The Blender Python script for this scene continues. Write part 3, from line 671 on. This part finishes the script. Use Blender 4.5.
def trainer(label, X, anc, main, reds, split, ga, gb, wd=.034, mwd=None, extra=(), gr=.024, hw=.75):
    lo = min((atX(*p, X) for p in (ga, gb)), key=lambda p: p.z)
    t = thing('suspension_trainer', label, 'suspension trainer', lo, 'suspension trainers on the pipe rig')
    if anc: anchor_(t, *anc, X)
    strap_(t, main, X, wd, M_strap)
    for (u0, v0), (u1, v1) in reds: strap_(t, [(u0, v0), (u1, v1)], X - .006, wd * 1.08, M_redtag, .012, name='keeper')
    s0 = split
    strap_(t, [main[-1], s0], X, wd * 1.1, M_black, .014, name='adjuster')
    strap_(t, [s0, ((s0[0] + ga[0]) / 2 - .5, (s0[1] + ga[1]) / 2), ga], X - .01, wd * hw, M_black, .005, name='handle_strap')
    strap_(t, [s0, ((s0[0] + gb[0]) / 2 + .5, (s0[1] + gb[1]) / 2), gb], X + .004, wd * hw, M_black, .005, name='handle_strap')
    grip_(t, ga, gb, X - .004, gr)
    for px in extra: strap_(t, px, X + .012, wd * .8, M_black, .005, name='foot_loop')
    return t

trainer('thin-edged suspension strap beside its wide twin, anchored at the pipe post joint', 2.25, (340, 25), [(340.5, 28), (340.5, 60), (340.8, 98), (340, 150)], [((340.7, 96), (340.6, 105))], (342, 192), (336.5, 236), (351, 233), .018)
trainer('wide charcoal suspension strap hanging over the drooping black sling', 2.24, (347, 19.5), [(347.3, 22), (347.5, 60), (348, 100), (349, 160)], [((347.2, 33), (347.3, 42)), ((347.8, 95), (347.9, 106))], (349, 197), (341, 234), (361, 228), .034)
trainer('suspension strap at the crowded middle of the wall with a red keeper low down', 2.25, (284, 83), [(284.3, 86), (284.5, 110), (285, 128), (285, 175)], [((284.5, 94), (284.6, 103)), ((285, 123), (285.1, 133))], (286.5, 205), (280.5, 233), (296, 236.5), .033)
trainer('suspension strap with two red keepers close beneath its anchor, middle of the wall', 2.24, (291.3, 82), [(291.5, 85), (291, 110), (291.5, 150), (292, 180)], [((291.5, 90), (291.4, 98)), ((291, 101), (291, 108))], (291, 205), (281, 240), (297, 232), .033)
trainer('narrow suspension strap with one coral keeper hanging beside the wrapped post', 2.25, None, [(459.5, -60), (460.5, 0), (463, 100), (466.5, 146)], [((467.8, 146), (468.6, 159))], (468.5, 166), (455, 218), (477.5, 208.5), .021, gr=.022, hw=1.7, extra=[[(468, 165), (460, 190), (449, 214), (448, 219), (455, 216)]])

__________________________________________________

--- YOUR OBJECTIVE ---
The listing above should be transcribed in full, exactly as written.

--- FINAL RESULT ---
The Blender Python script for this scene continues. Write part 3, from line 671 on. This part finishes the script. Use Blender 4.5.
def trainer(label, X, anc, main, reds, split, ga, gb, wd=.034, mwd=None, extra=(), gr=.024, hw=.75):
    lo = min((atX(*p, X) for p in (ga, gb)), key=lambda p: p.z)
    t = thing('suspension_trainer', label, 'suspension trainer', lo, 'suspension trainers on the pipe rig')
    if anc: anchor_(t, *anc, X)
    strap_(t, main, X, wd, M_strap)
    for (u0, v0), (u1, v1) in reds: strap_(t, [(u0, v0), (u1, v1)], X - .006, wd * 1.08, M_redtag, .012, name='keeper')
    s0 = split
    strap_(t, [main[-1], s0], X, wd * 1.1, M_black, .014, name='adjuster')
    strap_(t, [s0, ((s0[0] + ga[0]) / 2 - .5, (s0[1] + ga[1]) / 2), ga], X - .01, wd * hw, M_black, .005, name='handle_strap')
    strap_(t, [s0, ((s0[0] + gb[0]) / 2 + .5, (s0[1] + gb[1]) / 2), gb], X + .004, wd * hw, M_black, .005, name='handle_strap')
    grip_(t, ga, gb, X - .004, gr)
    for px in extra: strap_(t, px, X + .012, wd * .8, M_black, .005, name='foot_loop')
    return t

trainer('thin-edged suspension strap beside its wide twin, anchored at the pipe post joint', 2.25, (340, 25), [(340.5, 28), (340.5, 60), (340.8, 98), (340, 150)], [((340.7, 96), (340.6, 105))], (342, 192), (336.5, 236), (351, 233), .018)
trainer('wide charcoal suspension strap hanging over the drooping black sling', 2.24, (347, 19.5), [(347.3, 22), (347.5, 60), (348, 100), (349, 160)], [((347.2, 33), (347.3, 42)), ((347.8, 95), (347.9, 106))], (349, 197), (341, 234), (361, 228), .034)
trainer('suspension strap at the crowded middle of the wall with a red keeper low down', 2.25, (284, 83), [(284.3, 86), (284.5, 110), (285, 128), (285, 175)], [((284.5, 94), (284.6, 103)), ((285, 123), (285.1, 133))], (286.5, 205), (280.5, 233), (296, 236.5), .033)
trainer('suspension strap with two red keepers close beneath its anchor, middle of the wall', 2.24, (291.3, 82), [(291.5, 85), (291, 110), (291.5, 150), (292, 180)], [((291.5, 90), (291.4, 98)), ((291, 101), (291, 108))], (291, 205), (281, 240), (297, 232), .033)
trainer('narrow suspension strap with one coral keeper hanging beside the wrapped post', 2.25, None, [(459.5, -60), (460.5, 0), (463, 100), (466.5, 146)], [((467.8, 146), (468.6, 159))], (468.5, 166), (455, 218), (477.5, 208.5), .021, gr=.022, hw=1.7, extra=[[(468, 165), (460, 190), (449, 214), (448, 219), (455, 216)]])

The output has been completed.